What value convenience in exchange for your Iris scan?

Returning to Heathrow the other day after the Net-ID conference a small group of us spilled in to the imigration hall at that ridiculous high-speed walk you only see in airports. I went as the first person in the queue to see an immigration officer with my passport and at exactly that moment, another guy entered the glass cubicle with the Iris scanning equipment. My passport was taken off me, checked and handed back in about 5 seconds. The guy in the Iris scanner took about 10 seconds. As he came through, I jovially said to him “I beat you” to which he replied “only just”…

So I thought about this. You can register your Iris, which of course means a certain loss of privacy. Once that data has been revealed past first-discolsure, the only way to think of it is that it is permanently recorded and it will, over time, be used for more and more purposes. It may end up on the police and security services databases. Although policies and procedures currently stop this from happening, do I really trust they they’ll stay cast in stone *FOREVER* (that’s an important aspect to consider when you give up key data about yourself)? Not on your nelly. That data is going to gradually find its way all over government, and stands a pretty good chance of leeching out in to the commercial sector and if that happens then clearly organised crime aslo has a possible road to it in the future.

Then I thought about the convenience. For me it couldn’t have ben simpler. For him he had to operate the iris-scan machine etc. Of course, if I’d been sat at the back of the plane, by the time I entered the immigration hall the passport queue would have ben longer and I suspect the iris queue much smaller. So I give up my privacy to get more choices at the airport. But let’s wind this story forward 5 years. By then the convenience of this method will mean many more people will have opted for it. And I get this sneaking suspicion the queues will be the same length. And as it clearly takes about the same time for an immigration official to check your passport as it does for a machine to scan your iris, the rate at which each queue will be serviced will be similar. So the only advantage I get is when I’m, let’s say maybe 20 or 30 people deep in the queue, and the iris-scan option is still not widely used. As soon as the queues are equal in length, I get no advantage from either system.
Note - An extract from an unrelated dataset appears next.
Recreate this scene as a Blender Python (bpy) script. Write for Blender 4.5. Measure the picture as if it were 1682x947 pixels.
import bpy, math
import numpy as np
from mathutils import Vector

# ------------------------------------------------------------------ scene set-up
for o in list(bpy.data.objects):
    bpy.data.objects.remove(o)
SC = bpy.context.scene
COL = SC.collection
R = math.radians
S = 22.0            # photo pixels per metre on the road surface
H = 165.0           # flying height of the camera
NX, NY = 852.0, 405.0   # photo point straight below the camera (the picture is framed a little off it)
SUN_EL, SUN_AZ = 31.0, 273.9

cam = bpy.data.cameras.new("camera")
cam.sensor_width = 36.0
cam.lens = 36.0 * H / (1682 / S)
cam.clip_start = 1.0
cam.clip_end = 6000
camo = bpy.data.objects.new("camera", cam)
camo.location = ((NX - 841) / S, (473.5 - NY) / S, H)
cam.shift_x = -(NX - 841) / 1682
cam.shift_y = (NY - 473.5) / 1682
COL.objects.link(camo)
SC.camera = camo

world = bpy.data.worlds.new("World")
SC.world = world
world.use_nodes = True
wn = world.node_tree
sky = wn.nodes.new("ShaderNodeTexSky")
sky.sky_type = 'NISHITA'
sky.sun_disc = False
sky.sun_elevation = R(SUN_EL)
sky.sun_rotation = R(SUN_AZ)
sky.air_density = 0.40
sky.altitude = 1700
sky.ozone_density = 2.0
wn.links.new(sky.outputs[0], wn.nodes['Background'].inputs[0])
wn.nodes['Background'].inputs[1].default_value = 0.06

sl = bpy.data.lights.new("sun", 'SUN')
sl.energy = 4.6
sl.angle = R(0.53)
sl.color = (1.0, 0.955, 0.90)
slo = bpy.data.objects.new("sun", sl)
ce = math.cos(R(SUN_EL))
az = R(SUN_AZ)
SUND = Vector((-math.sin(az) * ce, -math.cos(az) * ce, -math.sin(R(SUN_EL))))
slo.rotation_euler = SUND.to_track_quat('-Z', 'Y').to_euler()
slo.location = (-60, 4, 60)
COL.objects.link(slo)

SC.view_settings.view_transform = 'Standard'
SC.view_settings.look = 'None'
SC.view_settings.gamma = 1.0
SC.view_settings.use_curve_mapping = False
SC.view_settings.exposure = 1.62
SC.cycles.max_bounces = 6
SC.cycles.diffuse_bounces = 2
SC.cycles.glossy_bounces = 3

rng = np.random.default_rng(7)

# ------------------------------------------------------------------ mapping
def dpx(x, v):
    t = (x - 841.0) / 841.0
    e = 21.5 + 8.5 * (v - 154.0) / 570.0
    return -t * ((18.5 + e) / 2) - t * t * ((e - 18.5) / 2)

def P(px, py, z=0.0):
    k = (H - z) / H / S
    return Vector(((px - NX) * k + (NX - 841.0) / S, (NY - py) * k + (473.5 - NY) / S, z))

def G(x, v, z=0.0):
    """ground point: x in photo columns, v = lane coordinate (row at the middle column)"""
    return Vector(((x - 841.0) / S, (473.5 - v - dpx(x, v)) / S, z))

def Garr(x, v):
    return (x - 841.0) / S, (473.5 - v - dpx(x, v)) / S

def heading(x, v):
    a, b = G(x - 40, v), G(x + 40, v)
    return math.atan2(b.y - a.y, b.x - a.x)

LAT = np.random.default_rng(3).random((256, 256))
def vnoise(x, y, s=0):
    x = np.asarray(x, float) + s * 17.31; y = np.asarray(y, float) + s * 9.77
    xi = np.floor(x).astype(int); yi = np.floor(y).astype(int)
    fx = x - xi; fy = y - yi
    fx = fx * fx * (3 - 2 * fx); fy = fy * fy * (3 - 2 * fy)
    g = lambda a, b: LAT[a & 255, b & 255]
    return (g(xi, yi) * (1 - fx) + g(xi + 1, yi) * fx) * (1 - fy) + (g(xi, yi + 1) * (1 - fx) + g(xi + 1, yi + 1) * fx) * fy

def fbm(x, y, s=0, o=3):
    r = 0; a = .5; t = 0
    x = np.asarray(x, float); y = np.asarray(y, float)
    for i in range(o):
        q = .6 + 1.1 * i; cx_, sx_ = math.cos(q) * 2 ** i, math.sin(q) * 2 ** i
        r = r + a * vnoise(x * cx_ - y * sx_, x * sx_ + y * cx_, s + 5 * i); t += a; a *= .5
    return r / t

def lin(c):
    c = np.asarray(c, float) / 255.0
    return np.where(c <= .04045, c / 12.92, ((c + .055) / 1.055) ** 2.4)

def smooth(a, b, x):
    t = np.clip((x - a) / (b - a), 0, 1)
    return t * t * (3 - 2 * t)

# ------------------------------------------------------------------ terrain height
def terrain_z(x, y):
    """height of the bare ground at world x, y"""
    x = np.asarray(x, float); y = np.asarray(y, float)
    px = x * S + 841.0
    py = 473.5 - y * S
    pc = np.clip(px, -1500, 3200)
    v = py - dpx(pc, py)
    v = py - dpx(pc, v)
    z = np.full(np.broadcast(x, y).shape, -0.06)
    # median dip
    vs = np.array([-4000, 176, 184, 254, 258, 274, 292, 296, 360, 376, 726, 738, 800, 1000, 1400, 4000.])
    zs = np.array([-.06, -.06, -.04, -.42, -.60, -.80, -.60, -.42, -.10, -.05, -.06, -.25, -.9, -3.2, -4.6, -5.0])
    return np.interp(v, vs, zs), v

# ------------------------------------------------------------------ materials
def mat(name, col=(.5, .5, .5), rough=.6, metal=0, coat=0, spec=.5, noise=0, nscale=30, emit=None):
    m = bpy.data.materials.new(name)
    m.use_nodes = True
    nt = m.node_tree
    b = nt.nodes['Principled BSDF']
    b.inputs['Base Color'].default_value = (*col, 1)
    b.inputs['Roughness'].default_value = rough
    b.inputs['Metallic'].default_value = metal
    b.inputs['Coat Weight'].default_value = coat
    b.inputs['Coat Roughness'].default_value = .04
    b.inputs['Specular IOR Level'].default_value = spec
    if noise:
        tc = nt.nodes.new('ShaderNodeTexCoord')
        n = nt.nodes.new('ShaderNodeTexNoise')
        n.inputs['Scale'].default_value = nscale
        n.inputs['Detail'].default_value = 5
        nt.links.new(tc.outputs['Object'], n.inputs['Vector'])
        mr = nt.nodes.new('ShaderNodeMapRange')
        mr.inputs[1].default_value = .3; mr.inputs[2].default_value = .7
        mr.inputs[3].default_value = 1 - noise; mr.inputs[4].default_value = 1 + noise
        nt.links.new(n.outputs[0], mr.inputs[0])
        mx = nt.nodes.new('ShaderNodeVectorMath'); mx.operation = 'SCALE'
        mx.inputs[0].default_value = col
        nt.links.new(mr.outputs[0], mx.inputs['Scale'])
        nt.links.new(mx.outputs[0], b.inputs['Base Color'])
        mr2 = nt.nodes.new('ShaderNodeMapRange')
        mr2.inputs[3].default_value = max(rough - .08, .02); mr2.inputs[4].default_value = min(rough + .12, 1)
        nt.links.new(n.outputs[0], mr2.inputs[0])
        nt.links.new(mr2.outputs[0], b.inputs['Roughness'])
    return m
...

I don’t think I’ll be giving up the unique (apparently) details of my Iris to the immigration service. I think I can live with a few queus until it all evens itself out in the future. Think about online check-in and so-called “Fast Bag Drop”. When it first came out wasn’t it great? Print your boarding pass at home and go straight to the head of the queue at the fast-bag-drop point. But what’s it like now? Sometimes the fast-bag-drop has a longer queue than the standard check-in desks and there are staff shepherding folks out of the fast bag-drop in to the standard check-in desks. If you happen to be in business class you can still use the business check in desks for fast bag drop anyway – so the only advantage then becomes seat selection. Some of the cheaper economy seats don’t even give you the option of choosing your seat anyway. So these amazing conveniences gradually lose their convenience as more people take advantage of them and they start to become the norm. Online check-in doesn’t make us reveal personally identifying information (PII) about ourselves, but over time the advantages of it have ben eroded. In my book, the cost of the temporary airport convenience of iris-scan immigration is not worth the invasion of my privacy. If I give up my iris, I have no idea what laws and legislation will apply to it in the future.